Comment a-t-on réussi à vivre dans de telles cabanes, où toute une famille était contrainte de cuisiner, de manger, de dormir, de respirer dans un espace réduit ? Durant l'hiver, les habitants allumaient un feu à l'intérieur de la cabane ; le soir, on le recouvrait de cendres et on y installait un lit qui était formé d'un matelas assez fin, capable de retenir la chaleur.
Parfois, douze personnes logeaient dans une même cabane. Il y avait une chambre, certes, mais aussi plusieurs coins, l'un était consacré à la cuisine, l'autre aux rangements... Nombre d'habitants de la localité avaient prévu, pour faire de la place, une mezzanine en bois à l'intérieur de la cabane.

 

 

Un repas en communauté tous les 14 septembre


Sur l'artère principale de Anjar, à quelques kilomètres de l'entrée de la localité, se dresse, toute blanche, une église à l'architecture typiquement arménienne.
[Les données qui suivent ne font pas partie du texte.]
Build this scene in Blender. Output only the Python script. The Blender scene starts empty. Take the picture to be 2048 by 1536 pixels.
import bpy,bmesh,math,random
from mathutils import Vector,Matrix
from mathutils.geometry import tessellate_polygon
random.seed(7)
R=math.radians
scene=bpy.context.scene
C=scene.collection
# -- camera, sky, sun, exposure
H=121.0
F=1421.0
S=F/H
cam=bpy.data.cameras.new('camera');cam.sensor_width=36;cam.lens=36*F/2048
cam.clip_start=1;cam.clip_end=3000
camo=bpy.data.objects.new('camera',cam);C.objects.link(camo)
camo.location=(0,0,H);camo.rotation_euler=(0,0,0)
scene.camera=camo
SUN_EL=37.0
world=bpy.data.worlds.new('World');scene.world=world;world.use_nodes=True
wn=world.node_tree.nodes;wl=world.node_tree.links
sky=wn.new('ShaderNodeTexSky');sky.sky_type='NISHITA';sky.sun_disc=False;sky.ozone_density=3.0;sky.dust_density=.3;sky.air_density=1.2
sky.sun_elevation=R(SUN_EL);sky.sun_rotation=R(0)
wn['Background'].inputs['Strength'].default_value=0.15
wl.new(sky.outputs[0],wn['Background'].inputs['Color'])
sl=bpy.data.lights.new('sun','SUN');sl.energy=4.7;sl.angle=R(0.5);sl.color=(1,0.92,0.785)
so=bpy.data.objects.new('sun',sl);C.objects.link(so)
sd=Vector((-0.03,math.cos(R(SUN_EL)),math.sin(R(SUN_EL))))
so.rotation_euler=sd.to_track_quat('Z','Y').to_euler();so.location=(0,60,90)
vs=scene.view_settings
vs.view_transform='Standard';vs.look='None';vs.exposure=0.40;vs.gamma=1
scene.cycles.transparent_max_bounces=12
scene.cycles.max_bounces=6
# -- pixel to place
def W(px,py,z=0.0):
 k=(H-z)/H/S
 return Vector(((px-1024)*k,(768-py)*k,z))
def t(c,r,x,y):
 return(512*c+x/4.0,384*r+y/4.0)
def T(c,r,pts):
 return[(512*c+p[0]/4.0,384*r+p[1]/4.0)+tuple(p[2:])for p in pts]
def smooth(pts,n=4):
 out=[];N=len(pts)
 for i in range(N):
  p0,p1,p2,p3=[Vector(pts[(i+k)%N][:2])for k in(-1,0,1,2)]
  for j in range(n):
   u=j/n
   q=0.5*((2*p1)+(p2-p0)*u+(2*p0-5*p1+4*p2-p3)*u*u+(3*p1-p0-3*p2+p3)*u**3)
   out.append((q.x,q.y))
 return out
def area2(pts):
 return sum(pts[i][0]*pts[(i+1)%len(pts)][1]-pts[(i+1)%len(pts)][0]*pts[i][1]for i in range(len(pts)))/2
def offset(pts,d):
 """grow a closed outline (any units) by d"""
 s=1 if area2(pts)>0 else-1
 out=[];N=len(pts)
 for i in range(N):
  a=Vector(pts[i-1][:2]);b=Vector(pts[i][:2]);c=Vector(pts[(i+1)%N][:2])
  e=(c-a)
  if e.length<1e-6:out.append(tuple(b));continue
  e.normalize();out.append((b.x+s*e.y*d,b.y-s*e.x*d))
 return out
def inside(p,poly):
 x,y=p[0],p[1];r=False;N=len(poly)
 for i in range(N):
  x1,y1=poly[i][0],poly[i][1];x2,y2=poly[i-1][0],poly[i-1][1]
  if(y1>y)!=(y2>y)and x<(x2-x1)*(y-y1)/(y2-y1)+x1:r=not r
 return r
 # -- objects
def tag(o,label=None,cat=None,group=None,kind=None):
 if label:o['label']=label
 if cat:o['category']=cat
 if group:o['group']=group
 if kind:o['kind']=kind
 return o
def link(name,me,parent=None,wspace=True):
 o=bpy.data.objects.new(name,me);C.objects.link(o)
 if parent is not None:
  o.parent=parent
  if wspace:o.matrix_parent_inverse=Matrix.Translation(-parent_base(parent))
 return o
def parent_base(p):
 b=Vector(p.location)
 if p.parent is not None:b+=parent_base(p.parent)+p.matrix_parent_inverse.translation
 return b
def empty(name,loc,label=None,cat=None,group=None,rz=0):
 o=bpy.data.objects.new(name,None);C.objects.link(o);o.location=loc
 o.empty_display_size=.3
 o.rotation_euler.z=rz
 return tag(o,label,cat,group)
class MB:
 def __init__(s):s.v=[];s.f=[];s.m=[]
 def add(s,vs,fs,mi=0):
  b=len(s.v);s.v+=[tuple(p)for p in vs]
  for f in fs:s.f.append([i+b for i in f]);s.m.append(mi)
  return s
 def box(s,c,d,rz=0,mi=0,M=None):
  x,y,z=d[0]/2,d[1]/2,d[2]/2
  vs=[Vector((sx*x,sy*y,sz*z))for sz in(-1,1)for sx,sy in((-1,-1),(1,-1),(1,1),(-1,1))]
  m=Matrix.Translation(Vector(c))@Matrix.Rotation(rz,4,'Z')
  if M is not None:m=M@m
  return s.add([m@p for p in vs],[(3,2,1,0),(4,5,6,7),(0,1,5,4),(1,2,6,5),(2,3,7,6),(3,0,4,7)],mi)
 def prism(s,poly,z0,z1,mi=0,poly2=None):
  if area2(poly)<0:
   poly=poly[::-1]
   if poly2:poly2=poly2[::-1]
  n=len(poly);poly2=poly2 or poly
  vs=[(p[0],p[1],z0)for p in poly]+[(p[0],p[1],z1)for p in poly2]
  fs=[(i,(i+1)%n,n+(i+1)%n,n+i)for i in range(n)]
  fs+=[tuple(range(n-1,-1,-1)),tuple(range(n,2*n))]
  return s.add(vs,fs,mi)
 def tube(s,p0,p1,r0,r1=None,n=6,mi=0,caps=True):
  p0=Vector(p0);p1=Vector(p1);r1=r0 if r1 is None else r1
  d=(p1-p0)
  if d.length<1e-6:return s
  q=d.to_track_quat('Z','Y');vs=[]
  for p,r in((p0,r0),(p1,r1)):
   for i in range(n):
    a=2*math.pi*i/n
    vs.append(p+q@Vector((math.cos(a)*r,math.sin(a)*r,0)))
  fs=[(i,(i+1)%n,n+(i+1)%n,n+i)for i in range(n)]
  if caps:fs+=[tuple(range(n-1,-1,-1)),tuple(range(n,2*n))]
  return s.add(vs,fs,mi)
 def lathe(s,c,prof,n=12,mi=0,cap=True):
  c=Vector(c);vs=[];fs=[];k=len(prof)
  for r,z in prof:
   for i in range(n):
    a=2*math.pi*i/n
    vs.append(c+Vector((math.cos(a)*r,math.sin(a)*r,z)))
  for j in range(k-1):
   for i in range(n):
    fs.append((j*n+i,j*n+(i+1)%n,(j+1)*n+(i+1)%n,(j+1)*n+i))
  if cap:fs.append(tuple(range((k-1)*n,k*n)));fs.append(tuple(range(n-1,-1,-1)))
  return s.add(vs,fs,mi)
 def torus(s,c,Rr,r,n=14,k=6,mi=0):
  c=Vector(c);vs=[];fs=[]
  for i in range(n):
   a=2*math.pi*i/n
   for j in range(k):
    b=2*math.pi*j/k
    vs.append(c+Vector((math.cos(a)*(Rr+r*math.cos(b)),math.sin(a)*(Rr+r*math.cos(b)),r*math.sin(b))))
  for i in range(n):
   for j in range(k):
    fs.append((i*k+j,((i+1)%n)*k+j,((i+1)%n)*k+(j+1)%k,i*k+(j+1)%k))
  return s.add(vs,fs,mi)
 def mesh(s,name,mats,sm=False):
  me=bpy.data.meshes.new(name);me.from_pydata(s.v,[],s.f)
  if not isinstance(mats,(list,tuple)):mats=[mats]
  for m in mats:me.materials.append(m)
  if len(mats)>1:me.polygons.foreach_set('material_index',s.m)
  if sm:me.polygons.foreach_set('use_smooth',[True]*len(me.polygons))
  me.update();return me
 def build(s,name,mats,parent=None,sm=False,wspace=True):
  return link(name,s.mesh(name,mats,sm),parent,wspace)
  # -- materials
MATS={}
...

La fresque qui décore son autel et qui présente une Vierge à l'enfant a été peinte par Paul Guiragossian. « Sur la carte du Liban, Anjar a la forme d'un aigle, l'église est la tête de l'aigle », soulignent les Arméniens de Anjar, une ville où trois églises, selon les trois rites des habitants, orthodoxe, catholique et protestant, ont été construites. Chaque année, à la fête de la Sainte-Croix, date anniversaire de l'arrivée des Arméniens à Anjar, les habitants se rassemblent sur la place de l'église orthodoxe pour commémorer l'événement. Beaucoup d'Arméniens originaires d'autres régions libanaises se rendent également dans cette localité de la Békaa pour participer à la cérémonie. Il y a une quinzaine d'années, sur la place de l'église, deux grandes cheminées en forme de croix ont été construites. Le feu y est allumé uniquement à l'occasion du 14-Septembre. C'est ici que les habitants de Anjar égorgent les moutons et préparent une « hérissé » qui cuira toute une nuit durant. Le matin, habitants et hôtes partagent le repas, symbole d'abondance et de communion. À la place de l'église également, un monument a été érigé en mémoire des 18 martyrs de Jabal Moussa, dont les ossements sont préservés à Anjar. D'autres objets chers aux Arméniens ont été sauvegardés dans la localité, notamment un drapeau portant une croix et datant de 1915. « C'est cette croix qui a sauvé les Arméniens de Jabal Moussa », affirment les habitants. Au cours de tout leur périple, cette ancienne banderole les a accompagnés.